Recent court decisions have forced even Google and Meta to add "reject all" buttons that are just as easy to click as "accept all". Some court decisions have found that if the Do Not Track header is set, the dialog should just automatically reject all.
Nag dialogs as you've described them are illegal. They only exist because crime is more profitable than doing things legally (e.g., Uber).
The reason illegal banners, such as the one on StackOverflow, continue existing is because the data protection office has to build a case before going to court, which takes time, especially with how many websites continue to violate the law.
@jzb@codinghorror It's not only not required, it's not permitted. After we've already told them we don't consent (via http header etc) they nag us with "are you sure you don't consent? Solve this puzzle to prove you don't and that you care enough to solve a puzzle or we're going to assume you really do consent anyway". This is very illegal.

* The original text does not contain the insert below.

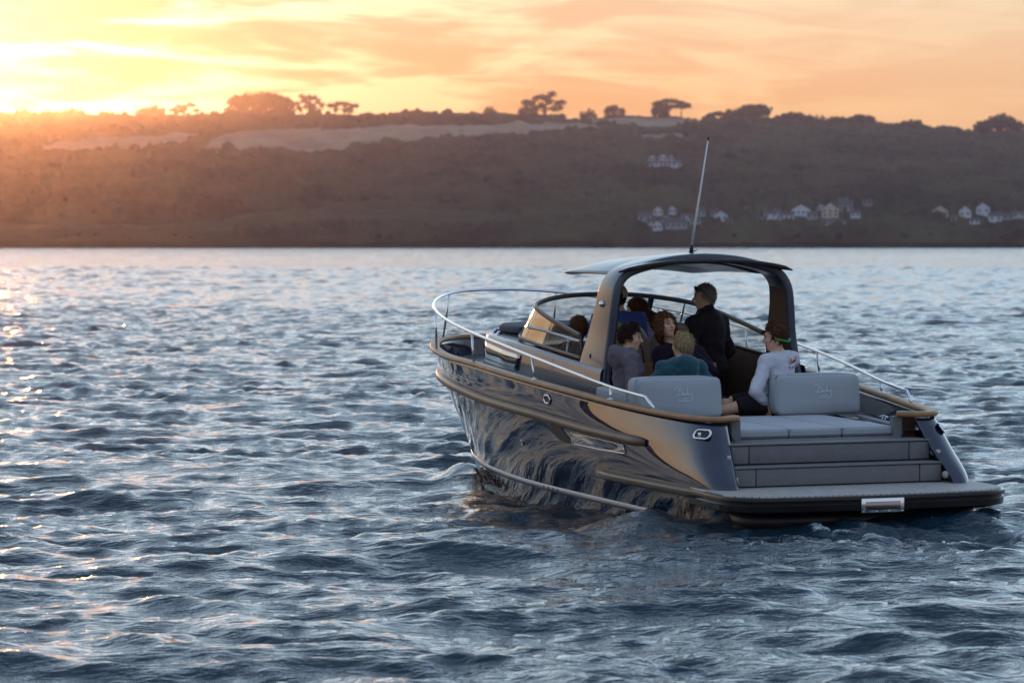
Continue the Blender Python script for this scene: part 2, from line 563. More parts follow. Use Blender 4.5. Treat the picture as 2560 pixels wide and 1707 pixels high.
HOUSES = [
    (1663, 422, 78, 15, 'render_white', 'long low white house alone high in the wood', False),
    (1630, 404, 18, 12, 'render_white', 'left small pale gable above the long low white house', True),
    (1657, 403, 20, 14, 'render_white', 'middle small pale gable above the long low white house', True),
    (1678, 403, 16, 11, 'render_white', 'right small pale gable above the long low white house', True),
    (1612, 556, 34, 22, 'render_grey', 'grey cottage at the left end of the shore village', False),
    (1645, 540, 24, 20, 'render_white', 'small pale gabled house behind the grey cottage', True),
    (1681, 538, 18, 18, 'render_white', 'narrow pale gable left of the aerial, upper row', True),
    (1644, 578, 24, 22, 'render_white', 'small white house nearest the water, left of the aerial', True),
    (1690, 575, 54, 24, 'render_grey', 'wide grey house low on the shore beside the aerial', False),
    (1752, 544, 24, 18, 'render_grey', 'dull grey house just right of the aerial', False),
    (1802, 556, 34, 24, 'render_white', 'pale gabled house alone right of the aerial', True),
    (1868, 534, 18, 14, 'render_grey', 'faint grey cottage higher up among trees, centre of village', False),
    (1926, 550, 34, 18, 'render_white', 'left of two low white cottages side by side', False),
    (1966, 553, 36, 19, 'render_white', 'right of two low white cottages side by side', False),
    (2002, 543, 48, 28, 'render_white', 'bright white house above the two low cottages', True),
    (2075, 545, 42, 36, 'render_cream', 'cream house with a tall gable, middle of the village', True),
    (2114, 533, 36, 26, 'render_grey', 'grey-roofed house right behind the cream gable', False),
    (2108, 513, 26, 14, 'render_white', 'white cottage uppermost above the cream gable', False),
    (2090, 573, 50, 18, 'render_white', 'low white boathouse below the cream gable', False),
    (2168, 516, 24, 12, 'render_grey', 'faint cottage in the trees right of the cream gable', False),
    (2350, 548, 40, 28, 'render_cream', 'cream gabled house with a warm front, alone on the right', True),
    (2412, 546, 30, 28, 'render_white', 'slim white gable between the warm house and the right cluster', True),
    (2457, 540, 34, 28, 'render_white', 'white gabled house of the rightmost cluster, upper', True),
    (2488, 558, 34, 22, 'render_white', 'white house of the rightmost cluster, lower', False),
    (2547, 546, 34, 14, 'render_white', 'low white house cut by the right edge', False),
    (1628, 565, 22, 14, 'render_white', 'small pale cottage between the grey cottage and the shore', False),
    (1664, 556, 20, 16, 'render_grey', 'dull gable tucked behind the wide grey shore house', True),
    (1716, 552, 24, 14, 'render_white', 'pale cottage just right of the aerial, above the dull grey house', False),
    (1738, 562, 26, 16, 'render_grey', 'dark cottage low on the shore right of the aerial', False),
    (1786, 543, 20, 14, 'render_grey', 'grey cottage close behind the lone pale gable', False),
    (1822, 564, 20, 12, 'render_white', 'low pale shed right of the lone pale gable', False),
    (1905, 560, 22, 12, 'render_grey', 'grey shed in front of the left low white cottage', False),
    (1944, 541, 22, 13, 'render_white', 'pale roof peeping over the two low white cottages', False),
    (2030, 549, 26, 16, 'render_grey', 'grey house between the bright white house and the cream gable', False),
    (2052, 530, 20, 14, 'render_white', 'small white gable up the slope left of the cream gable', True),
    (2138, 546, 24, 16, 'render_white', 'pale cottage right of the grey-roofed house', False),
    (2066, 566, 22, 12, 'render_grey', 'grey shed left of the low white boathouse', False),
    (2388, 556, 22, 13, 'render_grey', 'grey cottage between the warm house and the slim white gable', False),
    (2436, 562, 24, 12, 'render_white', 'low white shed below the slim white gable', False),
    (2520, 552, 26, 14, 'render_grey', 'grey house next to the one cut by the right edge', False),
]
CLEAR = [(a[0], a[1], a[2], a[3]) for a in HOUSES]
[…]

@codinghorror@dalias The reaction you're having is *exactly* what ad tech companies hope for.
Their malicious "compliance" is not required by the GDPR, but that's how they've chosen to strike back at users for daring to use legislation to try to protect their data.
@jzb@codinghorror Moreover the form Stack Overflow does, embedding a third party service to get tracking consent, is outright illegal because they've provided tracking data to a third party (the one doing the opt-out tracking) before they have consent to do so.
@apple4ever@erinaceus@codinghorror No, there is a requirement for them to obtain consent to do what they want to do. They can do this by burying the method to give consent in a settings page you have to navigate to if you want to give them consent to track you. This does not require any banner/popup.
However they want to falsify a claim that you consented by bombarding you with an annoying and confusing prompt when you first open the site, and hope you won't read closely and figure out what it means and how to say no.
@erinaceus@codinghorror@dalias So then Jeff is right - there is a legal requirement for them to put up the banner to do what they want to do.
We can argue about whether they should do it, but the companies are doing it due to a legal requirement. Sounds like the EU needs to come up with a different solution then.
@codinghorror I have to agree with @dalias here. The law is not about cookies or cookie banners. The law is about tracking and handling personal data. You are even generally allowed to handle personal data if:
1. it is technically or legally necessary for your service 2. you _only_ use that data for the intended purpose 3. you delete it if you do not need it anymore.
For other things, you need consent. The banners are to get your consent to share your data with 90+ different third parties.
@justjanne@codinghorror@dalias So if they want to collect data, then they need to do the banner to get consent. right? Sounds like it is a legal requirement to do what they want. We can argue whether they should, but the solution is the EU fixing the law/regulation.
@apple4ever@justjanne@codinghorror No, they need to actually obtain consent. The misleading nag banner does not do that. It's a pathetic attempt by the adtech industry to cover their asses while doing something illegal.
Stop F'in simping for the adtech industry and go actually read about the topic. The EU does not have an enforcement arm. Member nations are responsible for enforcement, and enforcement requires building cases and litigating them. This takes time and resources.
"Bringing criminals to justice is hard" is not an exuse for "make crime legal".